Larry Downing/Reuters
Federal Reserve Chairman Ben Bernanke put pressure on lenders Monday, imploring them to ease credit to small businesses.
Lending to small business has dropped by some $40 billion since the second quarter of 2008 – going from more than $710 billion to less than $670 billion in the first quarter of 2010.
The lag has kept small businesses – which Mr. Bernanke said, employ “roughly one-half of all Americans and account for about 60 percent of gross job creation” – and the economy, from expanding.
So why have small community banks, which do the majority of the lending to businesses, stopped doing so?
- Lack of demand.
It’s not because they don’t want to, says Paul Merski, senior vice president and chief economist of the Independent Community Bankers of America, an advocacy group.
“Lending is the way banks make money,” he says. “Banks have plenty of liquidity, plenty of money to lend – it’s matter of getting quality demand back.”
It’s the credit-worthy business borrowers who are missing, says Merski. “Consumers aren’t spending. As a business owner, you’re not going to take on more debt if uncertain about your business prospects going forward.”
In fact, only about 30 percent of small business owners surveyed by Barlow Research Associates Inc., a financial services market research firm, applied for credit in the last year.
- Lack of collateral and credit-worthy borrowers.
Because of the 30 to 40 percent drop in real estate values seen since the start of the recession, many small business owners that do want to borrow to expand (or even just to keep their heads above water) have no equity to borrow against. As Bernanke acknowledged, the same is true for the value of equipment and machinery, which small businesses typically rely on heavily as collateral.
The depth and length of the recession has also wreaked havoc on many small business owners' credit, making banks uneasy to lend.
- Stricter regulatory standards.
Banks have also been restricted by tightened lending standards, says Bob Seiwart, a senior vice president at the American Bankers Association, who manages the group’s Center for Commercial Banking and Business Lending.

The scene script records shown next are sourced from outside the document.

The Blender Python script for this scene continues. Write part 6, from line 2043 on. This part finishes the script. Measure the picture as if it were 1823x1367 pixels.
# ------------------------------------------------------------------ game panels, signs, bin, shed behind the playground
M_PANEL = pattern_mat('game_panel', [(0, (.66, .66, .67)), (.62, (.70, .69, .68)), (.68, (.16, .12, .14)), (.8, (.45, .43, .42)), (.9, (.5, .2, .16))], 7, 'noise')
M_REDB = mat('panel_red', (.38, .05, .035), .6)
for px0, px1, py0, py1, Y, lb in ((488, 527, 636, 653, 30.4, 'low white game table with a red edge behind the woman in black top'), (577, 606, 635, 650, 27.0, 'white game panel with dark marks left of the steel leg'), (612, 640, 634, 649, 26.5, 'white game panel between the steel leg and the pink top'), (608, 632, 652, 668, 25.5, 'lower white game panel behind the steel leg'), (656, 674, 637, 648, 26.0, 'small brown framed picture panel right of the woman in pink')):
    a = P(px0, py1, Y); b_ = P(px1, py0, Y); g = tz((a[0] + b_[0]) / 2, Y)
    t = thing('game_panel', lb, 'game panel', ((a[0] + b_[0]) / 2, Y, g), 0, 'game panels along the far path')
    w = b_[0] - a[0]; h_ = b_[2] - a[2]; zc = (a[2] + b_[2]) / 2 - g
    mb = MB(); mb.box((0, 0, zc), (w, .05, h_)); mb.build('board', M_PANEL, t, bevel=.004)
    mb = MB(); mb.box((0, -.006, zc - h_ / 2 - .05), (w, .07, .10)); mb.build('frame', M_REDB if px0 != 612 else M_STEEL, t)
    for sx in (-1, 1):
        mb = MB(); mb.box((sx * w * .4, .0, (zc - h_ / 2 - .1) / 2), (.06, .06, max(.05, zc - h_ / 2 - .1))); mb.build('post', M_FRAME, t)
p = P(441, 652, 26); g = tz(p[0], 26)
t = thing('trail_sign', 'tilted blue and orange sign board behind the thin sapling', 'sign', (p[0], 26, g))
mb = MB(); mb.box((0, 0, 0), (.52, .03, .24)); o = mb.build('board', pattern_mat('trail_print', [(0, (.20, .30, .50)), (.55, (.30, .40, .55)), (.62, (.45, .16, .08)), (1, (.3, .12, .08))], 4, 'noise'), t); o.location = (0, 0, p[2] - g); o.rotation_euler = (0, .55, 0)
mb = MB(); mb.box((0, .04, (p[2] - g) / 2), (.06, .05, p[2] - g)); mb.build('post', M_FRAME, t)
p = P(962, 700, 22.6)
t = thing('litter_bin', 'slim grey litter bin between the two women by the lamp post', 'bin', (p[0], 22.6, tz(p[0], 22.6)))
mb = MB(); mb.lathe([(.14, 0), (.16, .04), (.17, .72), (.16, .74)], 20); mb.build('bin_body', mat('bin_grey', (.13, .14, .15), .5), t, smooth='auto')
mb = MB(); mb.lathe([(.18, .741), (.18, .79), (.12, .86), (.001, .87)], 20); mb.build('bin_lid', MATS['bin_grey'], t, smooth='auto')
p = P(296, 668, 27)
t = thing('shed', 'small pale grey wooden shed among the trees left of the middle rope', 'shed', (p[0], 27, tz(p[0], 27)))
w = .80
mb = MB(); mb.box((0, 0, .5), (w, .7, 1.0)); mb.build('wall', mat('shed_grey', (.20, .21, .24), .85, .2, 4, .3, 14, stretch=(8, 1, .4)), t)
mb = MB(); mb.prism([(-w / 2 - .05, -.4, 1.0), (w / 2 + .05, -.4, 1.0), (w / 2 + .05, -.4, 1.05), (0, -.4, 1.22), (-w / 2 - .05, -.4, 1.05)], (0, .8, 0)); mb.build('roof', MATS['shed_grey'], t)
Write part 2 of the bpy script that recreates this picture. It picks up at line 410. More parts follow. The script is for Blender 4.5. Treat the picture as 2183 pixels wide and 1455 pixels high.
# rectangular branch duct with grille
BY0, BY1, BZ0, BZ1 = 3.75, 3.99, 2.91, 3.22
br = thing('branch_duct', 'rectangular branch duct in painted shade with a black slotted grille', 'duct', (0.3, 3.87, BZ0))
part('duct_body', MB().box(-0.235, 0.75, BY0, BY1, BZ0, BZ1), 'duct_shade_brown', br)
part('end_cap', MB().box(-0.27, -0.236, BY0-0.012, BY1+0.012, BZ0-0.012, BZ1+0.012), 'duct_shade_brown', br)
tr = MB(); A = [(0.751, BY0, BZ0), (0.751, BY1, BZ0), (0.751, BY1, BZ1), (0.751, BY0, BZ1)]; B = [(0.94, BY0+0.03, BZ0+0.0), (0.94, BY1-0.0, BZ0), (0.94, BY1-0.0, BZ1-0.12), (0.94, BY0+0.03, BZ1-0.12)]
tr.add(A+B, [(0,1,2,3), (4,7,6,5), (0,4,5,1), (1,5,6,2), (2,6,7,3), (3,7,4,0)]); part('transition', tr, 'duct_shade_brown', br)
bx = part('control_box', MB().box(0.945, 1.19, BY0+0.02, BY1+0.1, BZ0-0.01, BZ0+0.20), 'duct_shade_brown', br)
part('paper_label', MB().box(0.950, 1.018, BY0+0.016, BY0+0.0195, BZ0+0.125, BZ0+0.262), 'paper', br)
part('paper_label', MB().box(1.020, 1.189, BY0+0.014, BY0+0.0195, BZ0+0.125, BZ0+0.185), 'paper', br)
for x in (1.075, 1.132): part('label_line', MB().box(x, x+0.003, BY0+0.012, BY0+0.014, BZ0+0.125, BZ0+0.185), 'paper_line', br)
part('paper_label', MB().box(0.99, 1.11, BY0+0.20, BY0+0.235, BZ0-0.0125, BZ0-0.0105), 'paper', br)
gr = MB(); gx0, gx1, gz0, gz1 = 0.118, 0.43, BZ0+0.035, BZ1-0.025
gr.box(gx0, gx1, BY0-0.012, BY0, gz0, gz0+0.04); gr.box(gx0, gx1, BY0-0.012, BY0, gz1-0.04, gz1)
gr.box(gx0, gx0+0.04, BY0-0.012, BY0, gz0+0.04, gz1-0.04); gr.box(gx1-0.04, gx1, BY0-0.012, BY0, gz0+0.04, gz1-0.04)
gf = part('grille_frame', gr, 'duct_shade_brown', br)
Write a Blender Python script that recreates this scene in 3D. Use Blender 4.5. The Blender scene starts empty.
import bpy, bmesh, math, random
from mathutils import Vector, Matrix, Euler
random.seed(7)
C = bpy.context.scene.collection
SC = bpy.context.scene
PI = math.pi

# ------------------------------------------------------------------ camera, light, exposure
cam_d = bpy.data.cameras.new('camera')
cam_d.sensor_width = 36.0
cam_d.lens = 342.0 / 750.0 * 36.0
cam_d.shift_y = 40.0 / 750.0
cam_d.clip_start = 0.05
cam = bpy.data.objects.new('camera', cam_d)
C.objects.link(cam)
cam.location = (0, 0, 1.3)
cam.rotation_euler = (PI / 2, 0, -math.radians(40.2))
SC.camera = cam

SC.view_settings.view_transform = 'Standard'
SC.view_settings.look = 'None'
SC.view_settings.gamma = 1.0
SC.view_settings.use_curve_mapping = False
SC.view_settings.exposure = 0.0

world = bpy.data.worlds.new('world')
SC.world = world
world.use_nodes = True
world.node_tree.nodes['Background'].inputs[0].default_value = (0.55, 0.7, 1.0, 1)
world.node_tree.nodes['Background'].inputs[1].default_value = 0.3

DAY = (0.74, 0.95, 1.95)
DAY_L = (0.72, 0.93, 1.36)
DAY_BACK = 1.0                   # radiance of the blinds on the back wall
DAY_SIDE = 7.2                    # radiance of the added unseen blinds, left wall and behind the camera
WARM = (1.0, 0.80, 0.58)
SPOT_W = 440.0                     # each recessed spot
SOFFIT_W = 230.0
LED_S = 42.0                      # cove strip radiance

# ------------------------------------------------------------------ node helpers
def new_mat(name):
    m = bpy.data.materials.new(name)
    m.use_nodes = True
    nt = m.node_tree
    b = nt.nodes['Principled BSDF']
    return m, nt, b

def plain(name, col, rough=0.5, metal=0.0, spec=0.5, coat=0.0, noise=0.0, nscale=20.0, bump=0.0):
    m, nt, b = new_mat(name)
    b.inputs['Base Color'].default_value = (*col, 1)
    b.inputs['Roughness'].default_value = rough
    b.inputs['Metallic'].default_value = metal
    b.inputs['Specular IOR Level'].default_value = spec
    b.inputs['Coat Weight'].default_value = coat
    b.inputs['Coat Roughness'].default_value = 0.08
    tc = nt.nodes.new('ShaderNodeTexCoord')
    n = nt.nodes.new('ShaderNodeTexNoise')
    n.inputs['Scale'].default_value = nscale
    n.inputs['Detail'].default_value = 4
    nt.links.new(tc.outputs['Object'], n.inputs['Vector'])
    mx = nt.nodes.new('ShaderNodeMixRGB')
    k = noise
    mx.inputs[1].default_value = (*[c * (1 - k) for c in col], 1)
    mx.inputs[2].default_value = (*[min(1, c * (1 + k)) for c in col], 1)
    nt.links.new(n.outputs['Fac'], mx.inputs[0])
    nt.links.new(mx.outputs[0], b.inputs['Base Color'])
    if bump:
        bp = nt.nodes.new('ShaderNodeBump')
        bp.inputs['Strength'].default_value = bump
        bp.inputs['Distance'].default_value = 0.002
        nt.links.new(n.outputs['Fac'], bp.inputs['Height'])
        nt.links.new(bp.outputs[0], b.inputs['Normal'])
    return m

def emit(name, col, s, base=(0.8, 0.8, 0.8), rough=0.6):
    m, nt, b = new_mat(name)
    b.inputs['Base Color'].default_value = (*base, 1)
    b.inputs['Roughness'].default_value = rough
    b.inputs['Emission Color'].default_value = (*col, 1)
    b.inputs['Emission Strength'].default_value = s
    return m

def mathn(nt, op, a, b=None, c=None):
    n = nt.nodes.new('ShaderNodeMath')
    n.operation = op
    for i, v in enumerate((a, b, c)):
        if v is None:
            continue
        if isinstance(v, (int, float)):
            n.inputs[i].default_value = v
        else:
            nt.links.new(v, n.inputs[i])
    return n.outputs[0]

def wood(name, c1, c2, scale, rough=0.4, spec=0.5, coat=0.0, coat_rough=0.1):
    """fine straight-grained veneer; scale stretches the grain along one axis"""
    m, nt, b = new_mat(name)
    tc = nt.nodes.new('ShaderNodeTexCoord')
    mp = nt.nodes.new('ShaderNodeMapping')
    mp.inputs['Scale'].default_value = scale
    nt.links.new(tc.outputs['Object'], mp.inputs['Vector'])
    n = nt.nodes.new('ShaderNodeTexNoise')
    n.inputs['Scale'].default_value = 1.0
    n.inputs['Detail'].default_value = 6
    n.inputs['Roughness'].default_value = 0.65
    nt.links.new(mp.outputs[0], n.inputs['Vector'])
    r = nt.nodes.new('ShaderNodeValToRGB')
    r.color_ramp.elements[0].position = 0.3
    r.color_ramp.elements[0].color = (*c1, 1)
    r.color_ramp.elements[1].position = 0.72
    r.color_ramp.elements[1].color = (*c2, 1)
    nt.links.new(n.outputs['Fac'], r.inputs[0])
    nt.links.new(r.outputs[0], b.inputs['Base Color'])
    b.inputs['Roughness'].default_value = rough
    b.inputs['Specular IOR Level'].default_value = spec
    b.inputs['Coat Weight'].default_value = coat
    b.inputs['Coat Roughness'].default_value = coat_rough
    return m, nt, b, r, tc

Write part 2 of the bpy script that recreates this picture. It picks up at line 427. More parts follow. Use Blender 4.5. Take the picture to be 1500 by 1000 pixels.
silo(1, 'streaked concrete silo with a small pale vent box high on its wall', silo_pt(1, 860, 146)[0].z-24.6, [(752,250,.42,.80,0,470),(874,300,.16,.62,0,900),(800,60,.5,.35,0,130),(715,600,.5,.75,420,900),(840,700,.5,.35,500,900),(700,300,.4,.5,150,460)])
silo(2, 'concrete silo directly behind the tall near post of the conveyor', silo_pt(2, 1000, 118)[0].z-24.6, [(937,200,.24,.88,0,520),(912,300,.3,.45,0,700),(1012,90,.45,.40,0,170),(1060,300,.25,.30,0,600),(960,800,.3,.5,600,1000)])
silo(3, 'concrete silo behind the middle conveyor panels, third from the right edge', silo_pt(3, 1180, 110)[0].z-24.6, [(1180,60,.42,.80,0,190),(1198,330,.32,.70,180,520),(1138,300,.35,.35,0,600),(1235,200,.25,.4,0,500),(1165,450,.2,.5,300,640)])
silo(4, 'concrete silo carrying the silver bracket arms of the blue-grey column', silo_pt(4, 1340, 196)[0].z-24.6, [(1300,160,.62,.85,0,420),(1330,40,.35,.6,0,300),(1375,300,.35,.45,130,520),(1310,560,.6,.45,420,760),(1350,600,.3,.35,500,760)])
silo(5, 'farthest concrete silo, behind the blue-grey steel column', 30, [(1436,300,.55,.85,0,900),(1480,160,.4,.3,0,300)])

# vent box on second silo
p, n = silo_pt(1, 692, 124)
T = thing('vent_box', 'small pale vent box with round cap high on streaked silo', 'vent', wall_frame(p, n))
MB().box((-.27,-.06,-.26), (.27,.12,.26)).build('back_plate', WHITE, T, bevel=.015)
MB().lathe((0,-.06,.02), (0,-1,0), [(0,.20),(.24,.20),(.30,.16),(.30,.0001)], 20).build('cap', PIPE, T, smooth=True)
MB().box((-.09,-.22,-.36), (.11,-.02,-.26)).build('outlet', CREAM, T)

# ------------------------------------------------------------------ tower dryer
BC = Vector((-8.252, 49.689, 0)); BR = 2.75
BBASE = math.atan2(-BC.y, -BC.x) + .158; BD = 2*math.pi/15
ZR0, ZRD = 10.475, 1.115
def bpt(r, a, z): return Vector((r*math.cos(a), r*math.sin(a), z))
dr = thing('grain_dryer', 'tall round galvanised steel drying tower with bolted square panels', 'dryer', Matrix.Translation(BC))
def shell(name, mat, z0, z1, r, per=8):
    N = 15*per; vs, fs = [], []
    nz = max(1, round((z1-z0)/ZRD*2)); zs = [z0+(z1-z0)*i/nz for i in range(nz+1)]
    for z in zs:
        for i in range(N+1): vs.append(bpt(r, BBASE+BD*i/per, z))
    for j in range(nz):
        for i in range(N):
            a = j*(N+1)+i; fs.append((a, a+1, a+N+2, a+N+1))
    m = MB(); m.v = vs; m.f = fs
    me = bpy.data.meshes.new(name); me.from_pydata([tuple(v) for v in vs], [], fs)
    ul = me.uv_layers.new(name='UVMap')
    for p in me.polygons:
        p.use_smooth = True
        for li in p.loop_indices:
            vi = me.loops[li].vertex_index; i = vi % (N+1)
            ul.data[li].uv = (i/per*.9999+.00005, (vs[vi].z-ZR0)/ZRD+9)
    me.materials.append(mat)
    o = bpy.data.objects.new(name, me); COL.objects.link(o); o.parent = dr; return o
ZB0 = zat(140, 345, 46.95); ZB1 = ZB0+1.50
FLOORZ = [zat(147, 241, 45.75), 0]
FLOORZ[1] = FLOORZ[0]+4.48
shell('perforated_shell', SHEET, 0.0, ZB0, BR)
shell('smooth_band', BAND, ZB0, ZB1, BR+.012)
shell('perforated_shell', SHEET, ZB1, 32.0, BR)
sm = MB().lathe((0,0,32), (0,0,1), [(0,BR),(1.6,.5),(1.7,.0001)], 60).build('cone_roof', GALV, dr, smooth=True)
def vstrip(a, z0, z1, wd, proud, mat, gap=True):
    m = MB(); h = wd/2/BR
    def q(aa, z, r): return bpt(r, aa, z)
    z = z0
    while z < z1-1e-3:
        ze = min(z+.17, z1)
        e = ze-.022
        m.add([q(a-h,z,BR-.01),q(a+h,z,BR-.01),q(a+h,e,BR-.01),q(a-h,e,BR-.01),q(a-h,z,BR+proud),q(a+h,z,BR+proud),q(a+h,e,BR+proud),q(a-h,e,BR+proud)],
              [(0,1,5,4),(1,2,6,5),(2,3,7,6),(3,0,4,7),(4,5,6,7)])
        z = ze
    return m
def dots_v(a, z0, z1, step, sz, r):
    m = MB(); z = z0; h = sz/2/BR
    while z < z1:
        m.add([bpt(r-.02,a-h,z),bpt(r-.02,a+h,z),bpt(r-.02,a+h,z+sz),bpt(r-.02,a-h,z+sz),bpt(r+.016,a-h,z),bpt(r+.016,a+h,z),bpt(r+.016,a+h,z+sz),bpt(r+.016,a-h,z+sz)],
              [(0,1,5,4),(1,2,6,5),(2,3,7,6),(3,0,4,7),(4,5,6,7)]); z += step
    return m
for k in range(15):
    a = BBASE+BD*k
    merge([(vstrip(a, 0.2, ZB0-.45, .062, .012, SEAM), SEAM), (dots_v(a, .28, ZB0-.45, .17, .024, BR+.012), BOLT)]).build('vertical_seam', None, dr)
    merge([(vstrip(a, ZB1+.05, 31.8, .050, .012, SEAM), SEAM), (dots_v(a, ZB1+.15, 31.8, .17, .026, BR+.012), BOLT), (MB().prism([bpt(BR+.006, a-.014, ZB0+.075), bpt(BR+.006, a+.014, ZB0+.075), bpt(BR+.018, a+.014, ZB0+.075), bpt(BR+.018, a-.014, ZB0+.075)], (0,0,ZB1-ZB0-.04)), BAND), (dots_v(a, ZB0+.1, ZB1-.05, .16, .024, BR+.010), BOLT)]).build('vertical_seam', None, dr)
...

“Money is available to viable small businesses,” says Mr. Seiwart. “But the terms will be different than in the past, as they should be reflecting the added risk of lending in today’s economy: rates will be higher and loan terms will be shorter.”
Regulators have also started to require that banks maintain a higher level of capital in order to lend. In the current economic climate, the new standards have been difficult to sustain, said Seiwart.
“If they can’t sell stocks, they’ll shrink the size of the bank,” he says. “If banks are making less capital, they’re also making fewer loans.”
- Diminishing government aid.
Funding for the Small Business Administration’s flagship lending program ran out in May, leading to a precipitous drop in lending last month. Banks made about $400 million in loans backed by the administration in June, compared to $1.5 billion in May.
An extension of the program, which offers banks a 90 percent guarantee for certain small business loans, is pending in Congress, as is a proposed $30 billion small business lending fund, which would be administered by the Treasury.
Ultimately though, even an infusion of capital and guarantees from the federal government might not be enough.
"Until consumers feel confident that the recession is over and things are getting better and start expressing that confidence through spending and making purchases -- that’s the only way we’re going to climb back," said Seiwart.